The 2026 FIFA World Cup kicks off with a problem that no amount of tactical genius can solve: exhaustion. A BBC Sport analysis published on June 11 lays bare the toll that an increasingly bloated football calendar has taken on the players expected to perform at the highest level this summer.
France’s squad enters the tournament carrying the highest overall fatigue levels of any national team. And one Argentina player has racked up a staggering 76 matches this season.
The numbers behind the burnout
The BBC Sport study assessed full squads and starting XI workloads to quantify just how grueling the 2025-26 season has been. The methodology goes beyond simple match counts, examining cumulative minutes to paint a fuller picture of physical strain heading into a tournament that demands peak performance.
Over in the England camp, Aston Villa midfielder Morgan Rogers leads the Three Lions in total minutes played this season.
The fixture congestion crisis
These findings land in the middle of an already heated debate about fixture congestion in professional football. The expanded Club World Cup, which FIFA has pushed aggressively, has added yet another layer to an already overcrowded schedule.

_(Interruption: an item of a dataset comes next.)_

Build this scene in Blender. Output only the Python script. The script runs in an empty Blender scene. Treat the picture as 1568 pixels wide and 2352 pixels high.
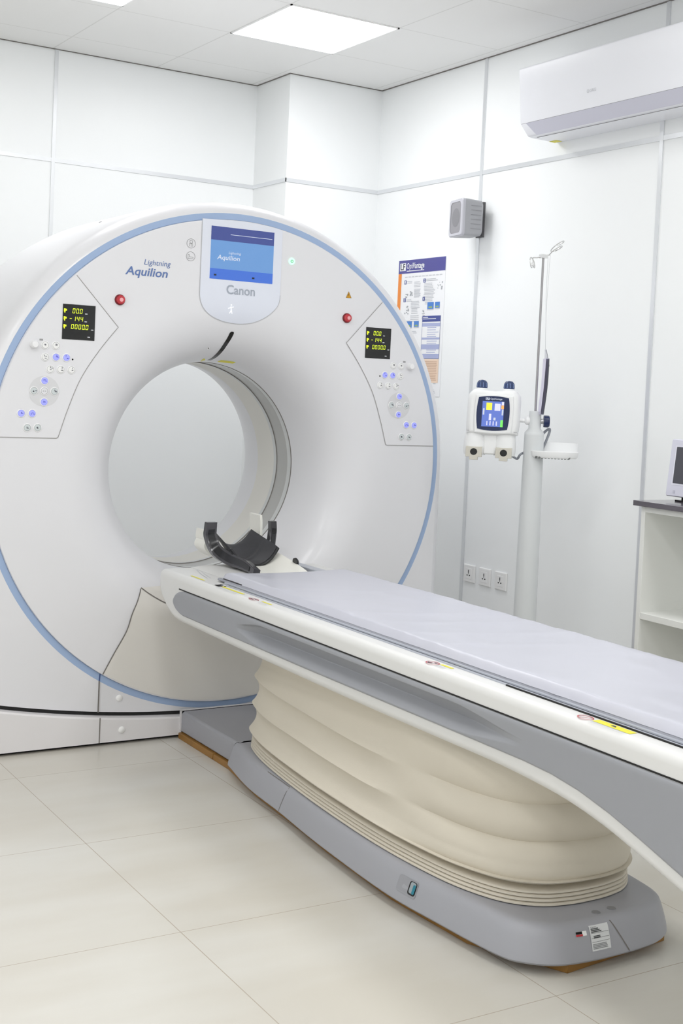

A survey conducted by FIFPRO indicated that 44% of players reported experiencing extreme or heightened physical fatigue, with an alarming 20% citing high levels of mental and emotional strain. Certain athletes have faced the grueling reality of competing for three successive summers without a significant break.
The tension between club and international football sits at the heart of this problem. Clubs pay the wages and understandably want their investments on the pitch. National federations need those same players for tournaments that generate enormous revenue and cultural significance. The players themselves are caught in the middle, often with little meaningful say in how many matches they play.